Now Hiring signs are displayed in front of restaurants in Rehoboth Beach, Del., on March 19. Photo: Stefani Reynolds/AFP via Getty Images
The number of Americans applying for unemployment benefits last week fell to its lowest level in 53 years, the Department of Labor said Thursday.
Driving the news: Initial jobless claims decreased by 28,000 from the previous week to 187,000. The previous week's figure was 215,000, according to the department.
- The four-week average for new claims fell to 211,750, a decrease from the previous week’s average of 223,250.
- The total number of Americans collecting unemployment insurance the week of March 12 was 1,350,000, the lowest level since 1970, according to the department.
The big picture: The U.S. government said earlier this month that employers added 678,000 jobs in February and the unemployment rate fell to 3.8%.
- The labor force participation rate was 62.3% in February, more than a percentage point below its level two years ago, Axios' Neil Irwin and Emily Peck report.
What they're saying: "Americans are getting back to work at a historic pace, with fewer Americans on unemployment insurance today than at any time in the last half century," President Biden said in a statement on Thursday.

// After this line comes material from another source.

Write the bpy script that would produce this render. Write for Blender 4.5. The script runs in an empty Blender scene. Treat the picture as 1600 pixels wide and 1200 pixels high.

- "This historic progress is no accident: it’s the result of an economic strategy to grow the economy from the bottom up and middle out, starting with the American Rescue Plan."
- "We will continue the fight to lower costs with every tool at our disposal, from making more here in America and rebuilding our supply chains, to lowering costs that have held back Americans for decades, to promoting competition to ensure markets can operate effectively and consumers are protected," Biden said.